### [Collection entries]
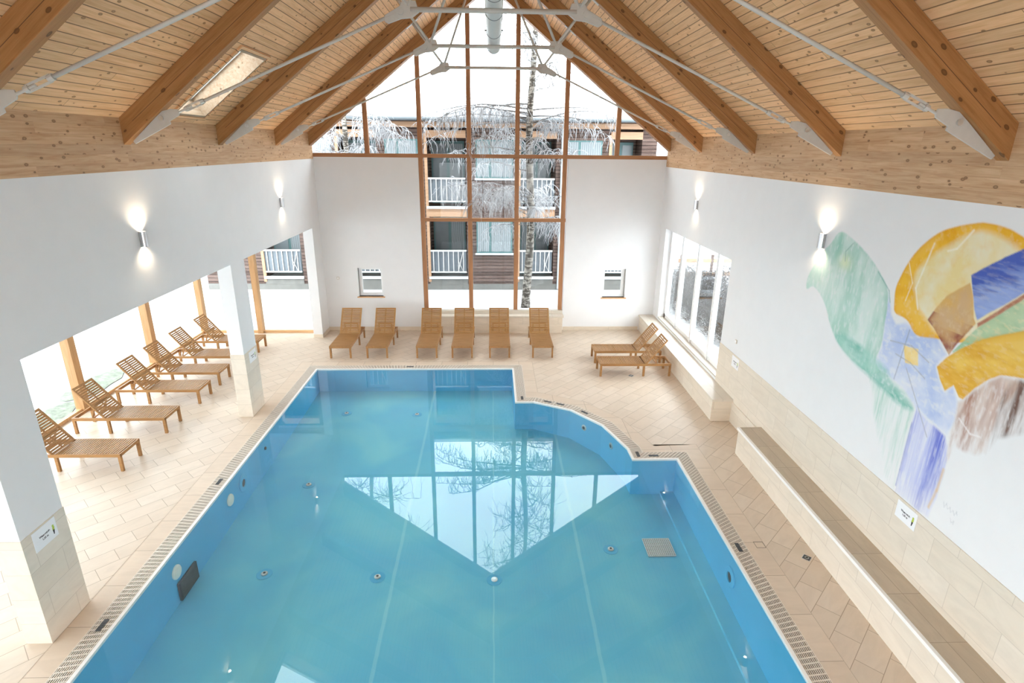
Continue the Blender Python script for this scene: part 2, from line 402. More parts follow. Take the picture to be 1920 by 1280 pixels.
def marker(x, y, ang):
    m_ = MB(); c_, s_ = math.cos(ang), math.sin(ang)
    def rot(u, v): return (x+u*c_-v*s_, y+u*s_+v*c_)
    P4 = [rot(-.1, -.032), rot(.1, -.032), rot(.1, .032), rot(-.1, .032)]
    m_.prism([(*p, 0.002) for p in P4], (0, 0, 0.004))
    r_ = m_
    for k in range(6):
        u = -.085 + k*.034; pts = [rot(u-.006, -.022), rot(u+.006, -.022), rot(u+.006, .022), rot(u-.006, .022)]
        r_.prism([(*p, 0.006) for p in pts], (0, 0, 0.003))
    m_.build('outlet_plate', M['dark'], pool)
for x, y, a in [(-5.142, 6.077, PI/2), (-5.147, 9.479, PI/2), (3.898, 7.434, PI/2), (0.727, 13.186, PI/2), (1.354, 12.954, R(-28)), (1.653, 12.80, R(-28)),
                (2.18, 12.34, R(-52)), (2.986, 10.36, PI/2), (3.30, 10.299, 0), (-2.387, 15.39, 0)]:
    marker(x, y, a)
def inlet(x, y, bright=False, r=0.055):
    z = ZF(x, y); h = MB(); h.lathe([(0.13, 0.0), (0.13, 0.006), (0.118, 0.008)], (x, y, z), n=28); ho = h.build('inlet_flange', M['linerw'], pool)
    f = MB(); f.lathe([(r, 0.008), (r, 0.020), (r*.82, 0.028), (0.03, 0.030), (0.0, 0.030)], (x, y, z), n=24)
    f.build('inlet_cap', M['steelw'] if not bright else M['rim'], ho, smooth=False)
    sl = MB(); sl.lathe([(0.022, 0.030), (0.022, 0.033), (0, 0.033)], (x, y, z), n=12); sl.build('inlet_hole', M['dark'] if not bright else M['steelw'], ho)
for x, y, br in [(-3.88, 13.835, 0), (-2.015, 13.75, 0), (-3.903, 10.593, 0), (-3.872, 8.009, 0), (-1.953, 7.895, 0), (0.013, 7.793, 1), (2.111, 8.491, 0)]:
    inlet(x, y, br)
def wall_disc(c, ax, name, prof, mat, n=24):
    d = MB(); d.lathe(prof, c, ax, n); return d.build(name, mat, pool, smooth=False)
for y, z in ((9.405, -0.349), (7.469, -0.344), (11.9, -0.35)):
    if y < 11: 
        o = wall_disc((PL, y, z), (1, 0, 0), 'underwater_lamp', [(0.115, 0.0), (0.115, 0.02), (0.10, 0.035), (0.06, 0.05), (0.0, 0.055)], M['opal'])
for (x, y, z, ax) in ((PL, 9.987, -0.352, 1), (PR, 7.22, -0.385, -1), (PL, 5.2, -0.37, 1)):
    o = wall_disc((x, y, z), (ax, 0, 0), 'massage_jet_ring', [(0.17, 0.0), (0.17, 0.022), (0.155, 0.03), (0.085, 0.03), (0.08, 0.012)], M['linerw'], 32)
    d = MB(); d.lathe([(0.078, 0.0), (0.078, 0.014), (0.05, 0.02), (0.0, 0.02)], (x, y, z), (ax, 0, 0), 20); d.build('jet_nozzle', M['dark'], o)
d = MB(); d.lathe([(0.035, 0), (0.035, 0.02), (0, 0.02)], (PL, 11.198, -0.258), (1, 0, 0), 14); d.build('wall_nozzle', M['dark'], pool)
for (x, y, z) in ((2.15, 12.10, -0.28), (2.62, 11.22, -0.28)):
    ax = Vector((-0.80, -0.60, 0)) if y > 12 else Vector((-0.955, -0.30, 0))
    d = MB(); d.lathe([(0.075, -0.02), (0.075, 0.012), (0.05, 0.02), (0, 0.02)], (x, y, z), ax, 18); o = d.build('wall_inlet', M['steelw'], pool)
    d = MB(); d.lathe([(0.04, 0.02), (0.035, 0.026), (0, 0.026)], (x, y, z), ax, 12); d.build('wall_inlet_eye', M['dark'], o)
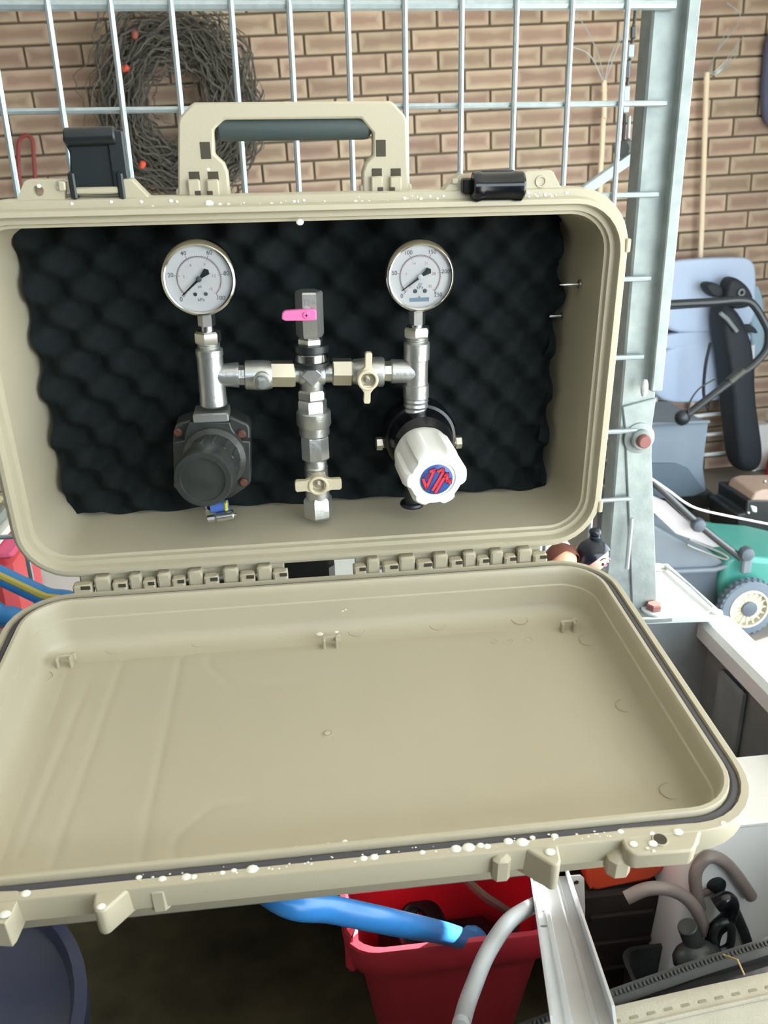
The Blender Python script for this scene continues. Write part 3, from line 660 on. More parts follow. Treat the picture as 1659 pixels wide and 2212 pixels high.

### [GOAL]
Repeat verbatim all the material, but not the pictures.

### [FINISHED TASK]
Continue the Blender Python script for this scene: part 2, from line 402. More parts follow. Take the picture to be 1920 by 1280 pixels.
def marker(x, y, ang):
    m_ = MB(); c_, s_ = math.cos(ang), math.sin(ang)
    def rot(u, v): return (x+u*c_-v*s_, y+u*s_+v*c_)
    P4 = [rot(-.1, -.032), rot(.1, -.032), rot(.1, .032), rot(-.1, .032)]
    m_.prism([(*p, 0.002) for p in P4], (0, 0, 0.004))
    r_ = m_
    for k in range(6):
        u = -.085 + k*.034; pts = [rot(u-.006, -.022), rot(u+.006, -.022), rot(u+.006, .022), rot(u-.006, .022)]
        r_.prism([(*p, 0.006) for p in pts], (0, 0, 0.003))
    m_.build('outlet_plate', M['dark'], pool)
for x, y, a in [(-5.142, 6.077, PI/2), (-5.147, 9.479, PI/2), (3.898, 7.434, PI/2), (0.727, 13.186, PI/2), (1.354, 12.954, R(-28)), (1.653, 12.80, R(-28)),
                (2.18, 12.34, R(-52)), (2.986, 10.36, PI/2), (3.30, 10.299, 0), (-2.387, 15.39, 0)]:
    marker(x, y, a)
def inlet(x, y, bright=False, r=0.055):
    z = ZF(x, y); h = MB(); h.lathe([(0.13, 0.0), (0.13, 0.006), (0.118, 0.008)], (x, y, z), n=28); ho = h.build('inlet_flange', M['linerw'], pool)
    f = MB(); f.lathe([(r, 0.008), (r, 0.020), (r*.82, 0.028), (0.03, 0.030), (0.0, 0.030)], (x, y, z), n=24)
    f.build('inlet_cap', M['steelw'] if not bright else M['rim'], ho, smooth=False)
    sl = MB(); sl.lathe([(0.022, 0.030), (0.022, 0.033), (0, 0.033)], (x, y, z), n=12); sl.build('inlet_hole', M['dark'] if not bright else M['steelw'], ho)
for x, y, br in [(-3.88, 13.835, 0), (-2.015, 13.75, 0), (-3.903, 10.593, 0), (-3.872, 8.009, 0), (-1.953, 7.895, 0), (0.013, 7.793, 1), (2.111, 8.491, 0)]:
    inlet(x, y, br)
def wall_disc(c, ax, name, prof, mat, n=24):
    d = MB(); d.lathe(prof, c, ax, n); return d.build(name, mat, pool, smooth=False)
for y, z in ((9.405, -0.349), (7.469, -0.344), (11.9, -0.35)):
    if y < 11: 
        o = wall_disc((PL, y, z), (1, 0, 0), 'underwater_lamp', [(0.115, 0.0), (0.115, 0.02), (0.10, 0.035), (0.06, 0.05), (0.0, 0.055)], M['opal'])
for (x, y, z, ax) in ((PL, 9.987, -0.352, 1), (PR, 7.22, -0.385, -1), (PL, 5.2, -0.37, 1)):
    o = wall_disc((x, y, z), (ax, 0, 0), 'massage_jet_ring', [(0.17, 0.0), (0.17, 0.022), (0.155, 0.03), (0.085, 0.03), (0.08, 0.012)], M['linerw'], 32)
    d = MB(); d.lathe([(0.078, 0.0), (0.078, 0.014), (0.05, 0.02), (0.0, 0.02)], (x, y, z), (ax, 0, 0), 20); d.build('jet_nozzle', M['dark'], o)
d = MB(); d.lathe([(0.035, 0), (0.035, 0.02), (0, 0.02)], (PL, 11.198, -0.258), (1, 0, 0), 14); d.build('wall_nozzle', M['dark'], pool)
for (x, y, z) in ((2.15, 12.10, -0.28), (2.62, 11.22, -0.28)):
    ax = Vector((-0.80, -0.60, 0)) if y > 12 else Vector((-0.955, -0.30, 0))
    d = MB(); d.lathe([(0.075, -0.02), (0.075, 0.012), (0.05, 0.02), (0, 0.02)], (x, y, z), ax, 18); o = d.build('wall_inlet', M['steelw'], pool)
    d = MB(); d.lathe([(0.04, 0.02), (0.035, 0.026), (0, 0.026)], (x, y, z), ax, 12); d.build('wall_inlet_eye', M['dark'], o)
The Blender Python script for this scene continues. Write part 3, from line 660 on. More parts follow. Treat the picture as 1659 pixels wide and 2212 pixels high.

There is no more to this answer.